A Stable Silanol Triad in the Zeolite Catalyst SSZ‐70

• Published in: Angewandte Chemie International Edition Vol. 59; no. 27; pp. 10939 - 10943
• Main Authors: Schroeder, Christian, Mück‐Lichtenfeld, Christian, Xu, Le, Grosso‐Giordano, Nicolás A., Okrut, Alexander, Chen, Cong‐Yan, Zones, Stacey I., Katz, Alexander, Hansen, Michael Ryan, Koller, Hubert
• Format: Journal Article
• Language: English
• Published: Germany Wiley Subscription Services, Inc 26.06.2020; John Wiley and Sons Inc
• Edition: International ed. in English
• Subjects: Acidity; Boron; Catalysis; Catalysts; Cations; Communication; Communications; Condensates; defects; heterogeneous catalysis; Nests; NMR; Nuclear magnetic resonance; Pyridines; Roasting; silanols; solid-state NMR spectroscopy; Zeolites; silanols; zeolites; heterogeneous catalysis; solid-state NMR spectroscopy; defects
• ISSN: 1433-7851; 1521-3773
• DOI: 10.1002/anie.202001364

Nests of three silanol groups are located on the internal pore surface of calcined zeolite SSZ‐70. 2D 1H double/triple‐quantum single‐quantum correlation NMR experiments enable a rigorous identification of these silanol triad nests.
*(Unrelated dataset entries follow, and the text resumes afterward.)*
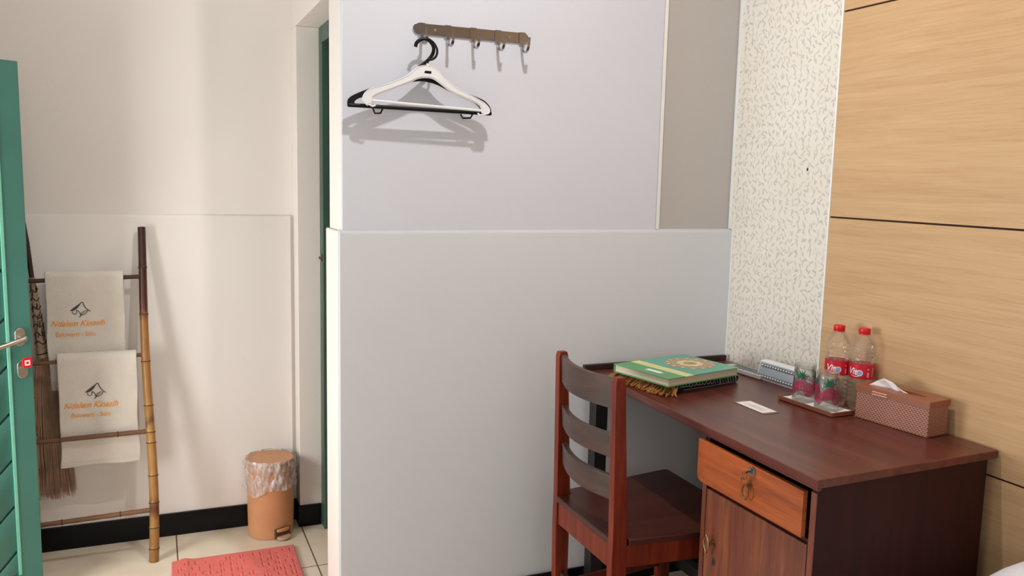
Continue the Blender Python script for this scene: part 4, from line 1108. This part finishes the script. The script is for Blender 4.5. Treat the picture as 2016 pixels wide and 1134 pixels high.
# tissue box
tb = thing('tissue_box', 'brown woven-look tissue box with white tissue at the wall end of the desk', 'tissue box', (1.7665, 1.5725, T), radians(7.0))
bw2, bl2, bh = .040, .106, .078
m = MB(); m.box(-bw2, bw2, -bl2, bl2, 0, bh); obj('box_body', m, M_weave, tb, .003)
m = MB(); ew, el = bw2+.0022, bl2+.0022
# lid with oval slot
outer = rrect(ew, el, .004, 3); n = 40
m2 = MB(); seg = 48
def rect_pt(a):
    c, s = cos(a), sin(a); k_ = min(ew/abs(c) if abs(c) > 1e-6 else 9, el/abs(s) if abs(s) > 1e-6 else 9); return (k_*c, k_*s)
vs = []; fs = []
angs = sorted([2*pi*i/seg for i in range(seg)]+[atan2(sy*el, sx*ew) % (2*pi) for sx in (-1, 1) for sy in (-1, 1)])
k = len(angs)
for a in angs: p = rect_pt(a); vs.append((p[0], p[1], bh-.003))
for a in angs: p = rect_pt(a); vs.append((p[0], p[1], bh+.013))
def slotp(a): return (.015*cos(a)*(1-.35*abs(sin(a))), .072*sin(a))
for a in angs: p = slotp(a); vs.append((p[0], p[1], bh+.014))
for a in angs: p = slotp(a); vs.append((p[0], p[1], bh+.002))
for j in range(3):
    for i in range(k): fs.append((j*k+i, j*k+(i+1) % k, (j+1)*k+(i+1) % k, (j+1)*k+i))
m.faces(vs, fs); obj('box_lid', m, M_boxlid, tb, .002, smooth=50)
m = MB(); m.box(-bw2+.004, bw2-.004, -bl2+.004, bl2-.004, bh+.0008, bh+.0016); obj('slot_bottom', m, M_gap, tb)
m = MB()
for q in (0, 1): m.box(-ew-.0012, -ew-.0002, .012, .055, bh-.004+q*.0065, bh-.001+q*.0065)
obj('badge', m, plain('rose_gold_badge', (232, 178, 160), .35, .3), tb)
m = MB(); vs = []; fs = []; n1, n2 = 10, 20
for j in range(n2+1):
    v = j/n2; y = .078-.118*v
    for i in range(n1+1):
        u = i/n1; e = .004+.026*(min(1, v/.42)*min(1, (1-v)/.58))**.9
        hh = .030*(v/.40) if v < .40 else .030*(1-(v-.40)/.60)
        ytop = .066-.062*v*1.2 if v < .4 else .036-.07*(v-.4)
        z = bh+.003+u*(.004+hh*1.1)+.0009*sin(u*9+v*21)
        vs.append((-.004-.014*u*(1-.5*v)+.0025*sin(v*17+u*4), y+u*.018*(1-v), z))
for j in range(n2):
    for i in range(n1): a = j*(n1+1)+i; fs.append((a, a+1, a+n1+2, a+n1+1))
m.faces(vs, fs); o = obj('tissue', m, M_tissue, None, smooth=80)
o.matrix_world = Matrix.Translation((1.7665, 1.5725, T)) @ Matrix.Rotation(radians(7), 4, 'Z')
so = o.modifiers.new('thick', 'SOLIDIFY'); so.thickness = .0008; tag(o, 'white tissue sticking out of the brown tissue box', 'tissue')
# card
cd_ = thing('paper_card', 'small white printed card lying on the desk before the tray', 'card', (1.520, 1.836, T+.0006), radians(-2))
m = MB(); m.box(-.024, .024, -.058, .058, 0, .0006); obj('card_sheet', m, M_paper, cd_)
m = MB()
for q in range(3):
    m.box(-.010+q*.007, -.0085+q*.007, -.040, .040-.01*q, .00065, .0008)
obj('card_print', m, plain('grey_text_ink', (150, 146, 150), .7), cd_)
m = MB(); m.box(1.494, 1.546, 1.768, 1.908, T, T+.0005); o = obj('card_sleeve', m, plain('brown_film', (120, 84, 72), .35)); tag(o, 'thin brown sheet painting in shade at both ends of the card', 'shade')  # flat brown sheet under the card stands in for its shadow

# ================================================================== BED
bed = thing('bed', 'bed with white linen in the bottom right corner by the oak boards', 'bed', (1.36, .2, 0))
m = MB(); m.box(-.46, .455, -1.0, .98, .08, .28); obj('bed_base', m, M_sidewood, bed, .01)
for sx in (-1, 1):
    for sy in (-1, 1):
        m = MB(); m.box(sx*.40-.03, sx*.40+.03, sy*.9-.03, sy*.9+.03, 0, .08); obj('leg', m, M_sidewood, bed)
m = MB(); m.box(-.455, .452, -.99, .985, .281, .47); obj('mattress', m, M_sheet, bed, .04, segs=4)
m = MB(); vs = []; fs = []; n1, n2 = 40, 80
for j in range(n2+1):
    for i in range(n1+1):
        x = -.47+.930*i/n1; y = -1.0+2.085*j/n2
        ex = max(0, 1-(x+.47)/.06); ey = max(0, (y-.965)/.12); ed = min(1, max(ex, ey)); 
        z = .515+.048*math.exp(-((y-.95)/.16)**2)*(x > .1)*min(1, max(0, (x-.1)/.25))-.19*ed**2.2+.006*sin(x*9+y*4)+.004*sin(y*17-x*6)
        vs.append((x, y, z))
for j in range(n2):
    for i in range(n1): a = j*(n1+1)+i; fs.append((a, a+1, a+n1+2, a+n1+1))
m.faces(vs, fs); o = obj('duvet', m, M_sheet, bed, smooth=80); so = o.modifiers.new('thick', 'SOLIDIFY'); so.thickness = .025; so.offset = -1
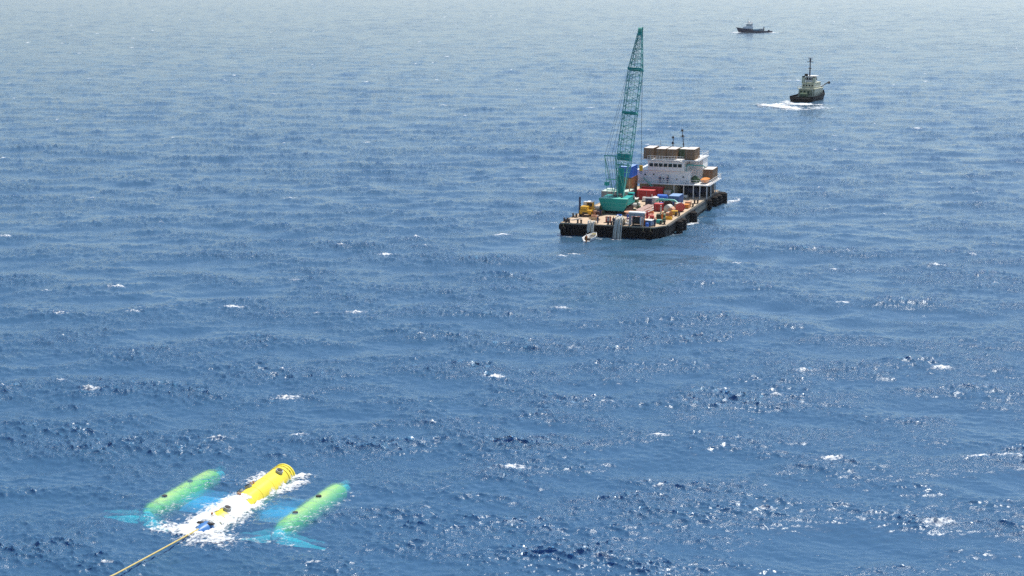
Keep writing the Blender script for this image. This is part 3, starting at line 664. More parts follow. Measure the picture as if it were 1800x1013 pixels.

They reveal a close proximity to the structure directing agent (SDA), that is, N,N′‐diisobutyl imidazolium cations, in the as‐synthesized material, in which the defects are negatively charged (silanol dyad plus one charged SiO− siloxy group) for charge balance. It is inferred that ring strain prevents the condensation of silanol groups upon calcination and removal of the SDA to avoid energetically unfavorable three‐rings. In contrast, tetrad nests, created by boron extraction from B‐SSZ‐70 at various other locations, are not stable and silanol condensation occurs. Infrared spectroscopic investigations of adsorbed pyridine indicate an enhanced acidity of the silanol triads, suggesting important implications in catalysis. Silanol defects determine adsorption and catalysis in zeolites by their hydrophilic properties, but they can also contribute to catalytic reactions through their weak acidities or cooperative effects with other active sites. Well‐defined silanol defect clusters (see structure: cyan H, red O, black Si) with distinct size in topologically related zeolites, SSZ‐70 and ITQ‐1 are identified by NMR spectroscopy.